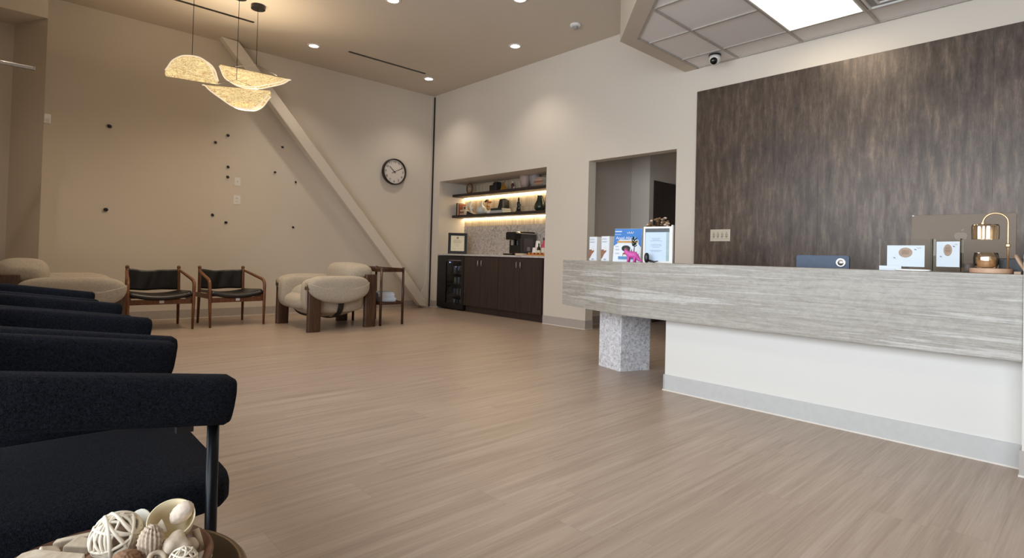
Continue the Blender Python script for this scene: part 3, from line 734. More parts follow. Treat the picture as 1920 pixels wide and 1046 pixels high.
# worktop items
WZ = .9285
t_ = thing('framed_certificate', 'black framed certificate leaning on the niche worktop', 'picture frame', (5.68, 7.51, WZ), math.radians(-38))
lean = RX(math.radians(-12))@T(0, 0, .002)
def fr(bm, w_, h_, b, y0, y1):
    for a in ((-w_/2, w_/2, 0, b), (-w_/2, w_/2, h_-b, h_), (-w_/2, -w_/2+b, b, h_-b), (w_/2-b, w_/2, b, h_-b)): box(bm, a[0], a[1], y0, y1, a[2], a[3])
bm = B(); fr(bm, .32, .36, .045, -.012, .012); bmesh.ops.transform(bm, matrix=lean, verts=bm.verts); obj('frame', bm, M_black, t_, bevel=.002)
obj('sheet', bx(-.116, .116, -.004, 0, .044, .316, lean), M_cream_card, t_)
bm = B(); lathe(bm, solid(.020, 0, .001), 20, lean@T(0, -.0042, .275)@RX(PI/2))
for i, (z, w_) in enumerate(((.238, .13), (.222, .16), (.206, .15), (.19, .16), (.16, .05), (.135, .05))): lines(bm, 0, z, w_, 1, .01, .005, -.0052, -.0042)
for x in (-.06, .06): lines(bm, x, .085, .06, 1, .01, .004, -.0052, -.0042)
for v in bm.verts: pass
# printed lines were built upright: tilt the ones not yet tilted
bm2 = B(); lathe(bm2, solid(.020, 0, .001), 20, T(0, -.0042, .275)@RX(PI/2))
for i, (z, w_) in enumerate(((.238, .13), (.222, .16), (.206, .15), (.19, .16), (.16, .05), (.135, .05))): lines(bm2, 0, z, w_, 1, .01, .004, -.0052, -.0042)
for x in (-.06, .06): lines(bm2, x, .085, .06, 1, .01, .003, -.0052, -.0042)
bmesh.ops.transform(bm2, matrix=lean, verts=bm2.verts); bm.free()
obj('seal_and_text', bm2, plain('sepia_ink', (150, 132, 96), .7), t_)
obj('easel_back', prism(B(), [(0, 0), (.10, 0), (.03, .2)], -.02, .02, T(0, .0, .0)@RZ(PI/2)@RX(PI/2)@T(.02, 0, 0)), M_black, t_)

t_ = thing('coffee_machine', 'black bean-to-cup coffee machine on the niche worktop', 'coffee machine', (5.60, 6.10, WZ), 0)
mgb = plain('gloss_black', (12, 12, 14), .12); mgd = plain('graphite_plastic', (44, 42, 44), .35)
bm = bx(.10, .44, -.12, .12, .0, .345); obj('body', bm, mgd, t_, bevel=.025)
obj('brew_head', bx(-.0, .12, -.115, .115, .23, .352), mgb, t_, bevel=.02)
obj('front_panel', bx(.085, .098, -.11, .11, .03, .229), mgb, t_)
obj('lid', bx(.13, .42, -.10, .10, .3455, .362), mgb, t_, bevel=.006)
obj('top_trim', bx(.0, .43, -.122, -.118, .325, .336), M_steel, t_)
sp = obj('spout', bx(.03, .06, -.02, .02, .15, .2295), M_steel, t_, bevel=.006)
obj('drip_tray', bx(-.05, .098, -.11, .11, .0, .028), mgb, t_, bevel=.006)
obj('water_tank', bx(.16, .36, -.1265, -.1205, .06, .26), plain('tank_grey', (70, 66, 70), .2), t_)
obj('badge', bx(.23, .29, -.129, -.1267, .07, .13), plain('badge_grey', (120, 116, 116), .4), t_)
t_ = thing('snack_tray', 'round pale wooden tray of brown biscuits in front of the coffee machine', 'tray', (5.57, 5.83, WZ+.0005), 0)
obj('tray', lathe(B(), [(0, 0), (.085, 0), (.09, .03), (.083, .03), (.08, .008), (0, .008)], 32), plain('pale_wood', (206, 184, 158), .5), t_, smooth=False)
bis = plain('biscuit', (150, 96, 58), .7); first_b = None
for k in range(6):
    a = k*PI/2.5 if k < 5 else 0; r = .045 if k < 5 else 0
    if first_b is None: o = first_b = obj('biscuit', pillow(B(), (0, 0, 0), (.021, .021, .008), .8, 1, 12, 6), bis, smooth=True)
    else: o = first_b.copy(); COL.objects.link(o)
    o.location = (5.57+r*math.cos(a), 5.83+r*math.sin(a), WZ+.0175)
    tag(o, 'small brown biscuit lying in the round wooden tray', 'biscuit', 'biscuits in the wooden tray')
cup0 = None
for i, (x, y, n, step, lab) in enumerate(((5.80, 5.715, 7, .021, 'white paper cup nested upside down in the taller back stack'), (5.70, 5.68, 3, .012, 'white paper cup nested upside down in the short front stack'))):
    for k in range(n):
        if cup0 is None: o = cup0 = obj('paper_cup', lathe(B(), [(.041, 0), (.0435, .002), (.041, .005), (.031, .095), (0, .095), (0, .093), (.029, .093), (.039, .004)], 20), M_white, smooth=True)
        else: o = cup0.copy(); COL.objects.link(o)
        o.location = (x, y, WZ+.0005+k*step); tag(o, lab, 'paper cup', 'cups in the taller stack' if i == 0 else 'cups in the short stack')
def bottle(lab, x, y, h, r, cb, cc_):
    t = thing('syrup_bottle', lab, 'bottle', (x, y, WZ), 0)
    obj('body', lathe(B(), [(0, 0), (r, 0), (r, h*.6), (r*.4, h*.75), (r*.35, h*.88), (0, h*.88)], 18), plain('bottle_body', cb, .2), t, smooth=True)
    obj('cap', lathe(B(), [(0, h*.8805), (r*.42, h*.8805), (r*.42, h), (0, h)], 14), plain('bottle_cap', cc_, .4), t)
    obj('label', lathe(B(), [(r+.0006, h*.12), (r+.0016, h*.12), (r+.0016, h*.45), (r+.0006, h*.45)], 18), M_cream_card, t)
bottle('small dark syrup bottle beside the paper cups', 5.66, 5.56, .18, .026, (44, 26, 24), (20, 18, 18))
bottle('tall pink syrup bottle at the right end of the worktop', 5.70, 5.50, .26, .034, (196, 70, 96), (40, 34, 34))
t_ = thing('pod_rack', 'low wooden rack of orange-brown coffee pods at the worktop edge', 'rack', (5.575, 5.52, WZ), 0)
obj('rack', bx(-.035, .035, -.17, .17, 0, .018), plain('rack_wood', (196, 140, 86), .5), t_)
for k in range(9):
    obj('pod', lathe(B(), [(0, .0185), (.014, .0185), (.017, .045), (0, .047)], 12, T(0, -.148+.037*k, 0)), plain('pod_brown' if k % 2 else 'pod_orange', (140, 76, 40) if k % 2 else (206, 140, 80), .4), t_, smooth=True)
single('coffee_scoop', tube(B(), [(0, 0, .012), (0, .07, .014), (0, .09, .018)], [.011, .006, .004], 10), M_black, 'small black scoop beside the coffee machine', 'scoop', (5.69, 5.735, WZ), rot=.4, smooth=True)

# ------------------------------------------------------------------ navy tub chairs in a row
def navy_chair(lab, loc, rotz):
    t = thing('tub_chair', lab, 'chair', loc, rotz, 'navy boucle chairs in a row on the left')
    # band: two arms and curved back in one padded loop
    P = []; a = .27
    for k in range(9): P.append((-a, -.312+.312*k/8))
    for k in range(1, 24): th = PI-PI*k/24; P.append((a*math.cos(th), .28*math.sin(th)))
    for k in range(9): P.append((a, -.312*k/8))
    pts = [Vector((x, y, .602+.14*min(max(y+.33, 0), .55))) for x, y in P]
    n = len(pts); bm = B()
    R = [1.0]*n
    ext0 = pts[0]+(pts[0]-pts[1]).normalized()*.022; ext1 = pts[-1]+(pts[-1]-pts[-2]).normalized()*.022
    pts2 = [pts[0]+(ext0-pts[0])*1.0, pts[0]+(ext0-pts[0])*.8, pts[0]+(ext0-pts[0])*.3]+pts[1:-1]+[pts[-1]+(ext1-pts[-1])*.3, pts[-1]+(ext1-pts[-1])*.8, ext1]
    R = [.60, .88, 1.0]+[1.0]*(n-2)+[1.0, .88, .60]
    tube(bm, pts2, R, 20, flat=(.040, .050, .55)); obj('padded_band', bm, M_navy, t, smooth=True)
    def sf(q, p):
        k = 1-.10*max(0, p.y)**2; return (q.x*k, q.y, q.z+.012*max(0, 1-p.x**2-p.y**2)*(1 if p.z > 0 else 0)+wig(q, 11, .002))
    obj('seat', pillow(B(), (.022, -.04, .388), (.262, .325, .050), .42, .24, 72, 20, sf), M_navy, t, smooth=True)
    for s in (-1, 1):
        obj('leg', tube(B(), [(s*.268, -.300, .553), (s*.268, -.302, .3), (s*.268, -.306, 0)], .0115, 16), M_blackmetal, t, smooth=True)
        obj('leg', tube(B(), [(s*.20, .20, .60+.0), (s*.21, .225, .3), (s*.215, .235, 0)], .0115, 12), M_blackmetal, t, smooth=True)
        obj('seat_bracket', tube(B(), [(s*.268, -.302, .30), (s*.22, -.26, .315), (s*.14, -.2, .325)], .008, 8), M_blackmetal, t, smooth=True)
    fr_ = tube(B(), [(-.2, -.25, .322), (.2, -.25, .322), (.21, .22, .322), (-.21, .22, .322)], .009, 8, closed=True); obj('seat_frame', fr_, M_blackmetal, t)
    for s in (-1, 1): obj('arm_clip', bx(s*.268-.008, s*.268+.008, -.262, -.232, .549, .562), M_black, t)
    return t
nc = navy_chair('nearest navy boucle chair at the lower left, its seat and black leg in view', (.035, 1.53, 0), PI/2)
dup(nc, (.072, 2.18, 0), math.radians(87), 'second navy boucle chair in the row, directly behind the nearest one')
dup(nc, (.065, 2.85, 0), math.radians(86), 'third navy boucle chair in the row counting away from the camera')
dup(nc, (.045, 3.66, 0), math.radians(86), 'farthest navy boucle chair in the row, in front of the cream armchair')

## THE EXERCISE
Everything from the first line to the line with "0)), M_black, t_)" must be repeated exactly, and nothing else. Leave the pictures out.

## TASK RESULT
Continue the Blender Python script for this scene: part 3, from line 734. More parts follow. Treat the picture as 1920 pixels wide and 1046 pixels high.
# worktop items
WZ = .9285
t_ = thing('framed_certificate', 'black framed certificate leaning on the niche worktop', 'picture frame', (5.68, 7.51, WZ), math.radians(-38))
lean = RX(math.radians(-12))@T(0, 0, .002)
def fr(bm, w_, h_, b, y0, y1):
    for a in ((-w_/2, w_/2, 0, b), (-w_/2, w_/2, h_-b, h_), (-w_/2, -w_/2+b, b, h_-b), (w_/2-b, w_/2, b, h_-b)): box(bm, a[0], a[1], y0, y1, a[2], a[3])
bm = B(); fr(bm, .32, .36, .045, -.012, .012); bmesh.ops.transform(bm, matrix=lean, verts=bm.verts); obj('frame', bm, M_black, t_, bevel=.002)
obj('sheet', bx(-.116, .116, -.004, 0, .044, .316, lean), M_cream_card, t_)
bm = B(); lathe(bm, solid(.020, 0, .001), 20, lean@T(0, -.0042, .275)@RX(PI/2))
for i, (z, w_) in enumerate(((.238, .13), (.222, .16), (.206, .15), (.19, .16), (.16, .05), (.135, .05))): lines(bm, 0, z, w_, 1, .01, .005, -.0052, -.0042)
for x in (-.06, .06): lines(bm, x, .085, .06, 1, .01, .004, -.0052, -.0042)
for v in bm.verts: pass
# printed lines were built upright: tilt the ones not yet tilted
bm2 = B(); lathe(bm2, solid(.020, 0, .001), 20, T(0, -.0042, .275)@RX(PI/2))
for i, (z, w_) in enumerate(((.238, .13), (.222, .16), (.206, .15), (.19, .16), (.16, .05), (.135, .05))): lines(bm2, 0, z, w_, 1, .01, .004, -.0052, -.0042)
for x in (-.06, .06): lines(bm2, x, .085, .06, 1, .01, .003, -.0052, -.0042)
bmesh.ops.transform(bm2, matrix=lean, verts=bm2.verts); bm.free()
obj('seal_and_text', bm2, plain('sepia_ink', (150, 132, 96), .7), t_)
obj('easel_back', prism(B(), [(0, 0), (.10, 0), (.03, .2)], -.02, .02, T(0, .0, .0)@RZ(PI/2)@RX(PI/2)@T(.02, 0, 0)), M_black, t_)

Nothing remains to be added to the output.